Otoriter orang tua dapat dibagi menjadi dua tipe:
1. nonauthoritarian-direktif, yang tidak membosankan
2. otoriter-direktif, yang sangat membosankan.
v Permissive
Orang tua yang permisif cenderung moderat hingga tinggi dalam dimensi responsifnya tetapi rendah dalam dimensi tuntutannya. Orang tua dengan gaya asuh ini menerapkan relatif sedikit tuntutan kepada anaknya dan cenderung inkonsisten dalam menerapkan disiplin. Mereka selalu menerima impuls, keinginan dan perbuatan anaknya, dan cenderung kurang memonitor perilaku anaknya.
pola asuh permisif dapat dibagi menjadi dua, yaitu :
1. demokratis, yang walaupun ringan tetapi lebih berhati-hati terlibat berkomitmen untuk anak
2. nondirective.
v Authoritative
Orang tua yang autoritatif tinggi dalam dimensi responsifnya dan moderat dalam dimensi tuntutannya. Mereka memonitor dan menetapkan standar yang jelas bagi perilaku anaknya, bersifat asertif, tetapi tidak intrusif ataupun restriktif. Metode pendisiplinan yang diterapkannya bersifat suportif, tidak menghukum. Mereka menginginkan anaknya menjadi asertif dan memiliki tanggung jawab sosial, dan mampu mengatur dirinya sendiri serta kooperatif.

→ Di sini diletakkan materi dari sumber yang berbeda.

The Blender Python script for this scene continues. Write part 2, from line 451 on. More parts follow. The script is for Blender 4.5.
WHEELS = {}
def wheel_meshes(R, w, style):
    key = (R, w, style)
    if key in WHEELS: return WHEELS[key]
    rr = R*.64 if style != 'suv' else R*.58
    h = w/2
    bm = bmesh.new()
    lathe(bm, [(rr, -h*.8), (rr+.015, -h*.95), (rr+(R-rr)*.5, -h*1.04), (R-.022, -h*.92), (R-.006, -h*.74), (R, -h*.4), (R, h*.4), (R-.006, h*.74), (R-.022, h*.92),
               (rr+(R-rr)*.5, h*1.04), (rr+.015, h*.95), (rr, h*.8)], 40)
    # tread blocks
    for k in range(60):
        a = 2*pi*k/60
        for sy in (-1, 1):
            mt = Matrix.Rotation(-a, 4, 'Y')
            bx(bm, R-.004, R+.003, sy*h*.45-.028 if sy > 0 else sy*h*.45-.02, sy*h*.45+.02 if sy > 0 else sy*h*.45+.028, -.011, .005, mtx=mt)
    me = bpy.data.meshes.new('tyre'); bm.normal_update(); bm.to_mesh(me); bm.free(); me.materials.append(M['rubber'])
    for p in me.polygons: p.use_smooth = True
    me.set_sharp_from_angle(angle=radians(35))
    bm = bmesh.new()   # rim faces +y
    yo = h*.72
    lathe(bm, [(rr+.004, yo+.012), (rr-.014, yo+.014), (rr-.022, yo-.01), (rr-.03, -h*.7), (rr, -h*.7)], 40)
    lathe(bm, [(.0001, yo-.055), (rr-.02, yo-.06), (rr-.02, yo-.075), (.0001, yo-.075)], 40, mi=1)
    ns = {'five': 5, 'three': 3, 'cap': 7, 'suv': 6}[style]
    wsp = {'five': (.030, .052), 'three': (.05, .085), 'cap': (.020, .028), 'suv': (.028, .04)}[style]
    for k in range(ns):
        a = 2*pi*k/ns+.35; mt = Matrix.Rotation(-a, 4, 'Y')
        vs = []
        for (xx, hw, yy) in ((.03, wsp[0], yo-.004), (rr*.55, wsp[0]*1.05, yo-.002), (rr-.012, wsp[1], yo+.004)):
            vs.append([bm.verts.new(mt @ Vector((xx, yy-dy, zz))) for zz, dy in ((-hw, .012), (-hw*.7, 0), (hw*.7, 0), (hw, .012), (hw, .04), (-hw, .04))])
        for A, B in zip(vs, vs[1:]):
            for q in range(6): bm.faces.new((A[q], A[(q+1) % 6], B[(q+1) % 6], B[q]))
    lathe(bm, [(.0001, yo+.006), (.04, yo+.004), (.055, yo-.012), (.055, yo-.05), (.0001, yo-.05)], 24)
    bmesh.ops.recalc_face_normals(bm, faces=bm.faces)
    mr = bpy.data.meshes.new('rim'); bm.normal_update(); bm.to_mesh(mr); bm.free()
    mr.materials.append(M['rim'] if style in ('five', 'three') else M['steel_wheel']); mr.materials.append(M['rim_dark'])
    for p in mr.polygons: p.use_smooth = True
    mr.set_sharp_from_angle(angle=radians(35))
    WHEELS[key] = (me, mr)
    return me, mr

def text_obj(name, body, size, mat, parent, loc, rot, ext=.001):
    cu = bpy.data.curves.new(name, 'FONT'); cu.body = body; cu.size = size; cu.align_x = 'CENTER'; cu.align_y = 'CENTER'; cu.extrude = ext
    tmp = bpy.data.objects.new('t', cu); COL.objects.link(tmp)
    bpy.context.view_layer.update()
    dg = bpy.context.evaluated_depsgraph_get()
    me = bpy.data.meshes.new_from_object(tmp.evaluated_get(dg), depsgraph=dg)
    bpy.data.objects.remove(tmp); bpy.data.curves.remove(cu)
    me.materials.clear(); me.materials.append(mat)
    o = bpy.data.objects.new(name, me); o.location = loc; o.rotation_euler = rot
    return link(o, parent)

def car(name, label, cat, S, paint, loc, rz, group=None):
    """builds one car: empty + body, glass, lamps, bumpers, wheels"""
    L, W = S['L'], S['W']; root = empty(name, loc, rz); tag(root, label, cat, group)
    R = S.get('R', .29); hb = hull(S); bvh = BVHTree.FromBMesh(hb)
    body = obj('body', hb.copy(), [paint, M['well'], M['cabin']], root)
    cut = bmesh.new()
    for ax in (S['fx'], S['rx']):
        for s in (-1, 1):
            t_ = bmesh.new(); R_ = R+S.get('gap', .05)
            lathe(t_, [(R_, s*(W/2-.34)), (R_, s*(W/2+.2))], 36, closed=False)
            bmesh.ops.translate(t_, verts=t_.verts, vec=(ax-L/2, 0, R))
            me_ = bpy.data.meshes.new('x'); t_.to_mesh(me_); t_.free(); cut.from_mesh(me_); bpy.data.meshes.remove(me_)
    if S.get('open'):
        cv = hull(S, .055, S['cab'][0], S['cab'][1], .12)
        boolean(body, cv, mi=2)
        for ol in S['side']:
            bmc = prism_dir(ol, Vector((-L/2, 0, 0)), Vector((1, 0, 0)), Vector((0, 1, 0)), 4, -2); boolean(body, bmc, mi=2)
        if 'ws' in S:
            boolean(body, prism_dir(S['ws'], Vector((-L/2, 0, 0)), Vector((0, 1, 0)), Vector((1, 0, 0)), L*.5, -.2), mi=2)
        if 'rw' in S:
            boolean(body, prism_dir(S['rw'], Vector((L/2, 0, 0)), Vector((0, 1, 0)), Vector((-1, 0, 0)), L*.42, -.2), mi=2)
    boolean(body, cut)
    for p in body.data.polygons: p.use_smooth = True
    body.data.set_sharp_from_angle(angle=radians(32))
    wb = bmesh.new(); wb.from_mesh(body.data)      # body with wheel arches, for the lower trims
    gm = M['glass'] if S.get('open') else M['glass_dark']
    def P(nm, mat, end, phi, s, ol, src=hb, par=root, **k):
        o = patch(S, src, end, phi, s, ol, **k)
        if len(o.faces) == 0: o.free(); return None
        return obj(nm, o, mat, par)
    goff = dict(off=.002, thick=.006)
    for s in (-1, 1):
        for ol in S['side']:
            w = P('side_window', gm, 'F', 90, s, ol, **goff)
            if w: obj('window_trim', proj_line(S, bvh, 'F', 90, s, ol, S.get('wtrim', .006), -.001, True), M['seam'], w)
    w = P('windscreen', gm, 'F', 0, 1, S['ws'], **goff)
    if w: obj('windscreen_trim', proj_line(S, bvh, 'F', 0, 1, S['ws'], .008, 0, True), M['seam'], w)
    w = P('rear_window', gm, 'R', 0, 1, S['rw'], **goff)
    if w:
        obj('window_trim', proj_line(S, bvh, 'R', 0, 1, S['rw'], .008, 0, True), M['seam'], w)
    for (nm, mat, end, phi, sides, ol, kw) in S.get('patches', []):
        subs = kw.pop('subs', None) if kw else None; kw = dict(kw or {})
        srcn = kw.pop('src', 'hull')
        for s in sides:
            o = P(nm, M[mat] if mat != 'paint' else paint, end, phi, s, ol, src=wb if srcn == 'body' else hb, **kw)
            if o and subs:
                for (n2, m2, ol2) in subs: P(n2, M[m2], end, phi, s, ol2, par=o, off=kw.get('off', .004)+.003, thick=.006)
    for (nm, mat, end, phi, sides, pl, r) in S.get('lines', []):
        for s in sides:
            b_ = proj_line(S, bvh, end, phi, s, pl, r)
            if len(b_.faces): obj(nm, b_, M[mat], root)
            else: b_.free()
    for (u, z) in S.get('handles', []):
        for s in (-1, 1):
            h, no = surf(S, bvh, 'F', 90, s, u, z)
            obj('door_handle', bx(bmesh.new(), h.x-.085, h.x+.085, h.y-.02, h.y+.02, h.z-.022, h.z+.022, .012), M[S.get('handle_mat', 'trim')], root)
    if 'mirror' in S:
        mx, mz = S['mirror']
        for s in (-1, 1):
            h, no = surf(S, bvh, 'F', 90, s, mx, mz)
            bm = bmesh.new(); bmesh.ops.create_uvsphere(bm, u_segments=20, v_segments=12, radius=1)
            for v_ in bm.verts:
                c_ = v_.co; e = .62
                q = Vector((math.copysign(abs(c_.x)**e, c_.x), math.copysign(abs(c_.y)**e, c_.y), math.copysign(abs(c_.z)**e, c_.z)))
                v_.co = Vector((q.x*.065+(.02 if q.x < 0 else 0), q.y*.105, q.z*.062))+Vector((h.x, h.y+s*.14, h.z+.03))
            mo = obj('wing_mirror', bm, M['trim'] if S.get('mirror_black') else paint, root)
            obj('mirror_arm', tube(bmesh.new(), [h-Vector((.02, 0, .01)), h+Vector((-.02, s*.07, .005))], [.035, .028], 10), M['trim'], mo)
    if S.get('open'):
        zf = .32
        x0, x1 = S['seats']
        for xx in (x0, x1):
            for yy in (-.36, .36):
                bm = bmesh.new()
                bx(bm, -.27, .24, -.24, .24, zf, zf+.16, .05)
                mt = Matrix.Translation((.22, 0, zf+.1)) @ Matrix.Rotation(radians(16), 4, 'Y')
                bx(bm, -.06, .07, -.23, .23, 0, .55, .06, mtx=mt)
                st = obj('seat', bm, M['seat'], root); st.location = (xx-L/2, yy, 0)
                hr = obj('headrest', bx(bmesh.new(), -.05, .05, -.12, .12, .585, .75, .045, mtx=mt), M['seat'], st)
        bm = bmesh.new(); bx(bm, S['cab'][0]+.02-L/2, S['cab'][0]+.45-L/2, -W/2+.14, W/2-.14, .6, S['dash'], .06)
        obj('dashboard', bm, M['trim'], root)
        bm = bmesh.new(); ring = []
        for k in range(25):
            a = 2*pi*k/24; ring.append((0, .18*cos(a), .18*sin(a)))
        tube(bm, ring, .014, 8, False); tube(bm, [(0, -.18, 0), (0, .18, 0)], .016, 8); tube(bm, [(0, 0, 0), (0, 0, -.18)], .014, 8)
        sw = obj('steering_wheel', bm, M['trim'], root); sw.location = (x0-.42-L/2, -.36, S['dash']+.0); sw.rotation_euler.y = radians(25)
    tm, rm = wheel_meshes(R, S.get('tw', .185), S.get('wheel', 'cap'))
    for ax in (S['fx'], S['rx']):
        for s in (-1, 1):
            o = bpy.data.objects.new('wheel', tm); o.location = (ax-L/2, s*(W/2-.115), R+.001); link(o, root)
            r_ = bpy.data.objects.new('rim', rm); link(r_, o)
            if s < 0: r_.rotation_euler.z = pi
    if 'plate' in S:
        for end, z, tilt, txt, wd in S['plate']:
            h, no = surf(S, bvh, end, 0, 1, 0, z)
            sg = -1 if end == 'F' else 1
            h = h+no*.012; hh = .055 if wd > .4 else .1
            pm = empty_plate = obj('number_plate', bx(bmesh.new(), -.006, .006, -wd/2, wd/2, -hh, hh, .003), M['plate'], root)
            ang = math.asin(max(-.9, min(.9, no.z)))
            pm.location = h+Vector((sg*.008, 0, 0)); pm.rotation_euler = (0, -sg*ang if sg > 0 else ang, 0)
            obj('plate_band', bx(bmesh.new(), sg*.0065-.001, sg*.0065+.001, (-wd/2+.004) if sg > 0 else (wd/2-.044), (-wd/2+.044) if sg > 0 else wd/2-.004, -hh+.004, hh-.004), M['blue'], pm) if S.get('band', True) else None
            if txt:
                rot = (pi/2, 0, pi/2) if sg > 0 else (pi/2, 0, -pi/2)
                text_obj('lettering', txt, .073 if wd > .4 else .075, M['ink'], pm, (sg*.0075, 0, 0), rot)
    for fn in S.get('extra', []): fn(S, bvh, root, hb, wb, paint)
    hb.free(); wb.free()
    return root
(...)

v Uninvolved (tidak perduli)
Orang tua dengan gaya asuh “tak peduli” rendah dalam dimensi responsifnya maupun dimensi tuntutannya. karakteristik gaya pengasuhan ini adalah sedikitnya komunikasi. Meskipun orang tua memenuhi kebutuhan dasar anak, mereka umumnya terlepas dari kehidupan anak-anak mereka. Dalam kasus ekstrim, orang tua ini mungkin menolak atau melalaikan kebutuhan anak-anak mereka.
Banyak pengaruh terhadap perkembangan kita terjadi dalam hubungan kita dengan orang selain orang tua kita. Saat anak-anak tumbuh melewati masa awal anak-aank, pola pertemanan akan berubah. Perubahan-perubahan ini banyak disebabkan oleh perkembangan kognitif. Berbagai kemampuan baru untuk berfikir tentanng diri mereka dan orang lain dan untuk memahami dunia mereka memungkinkan anak untuk mengembangkan hubungan sebaya yang lebih dalam dan bermakna.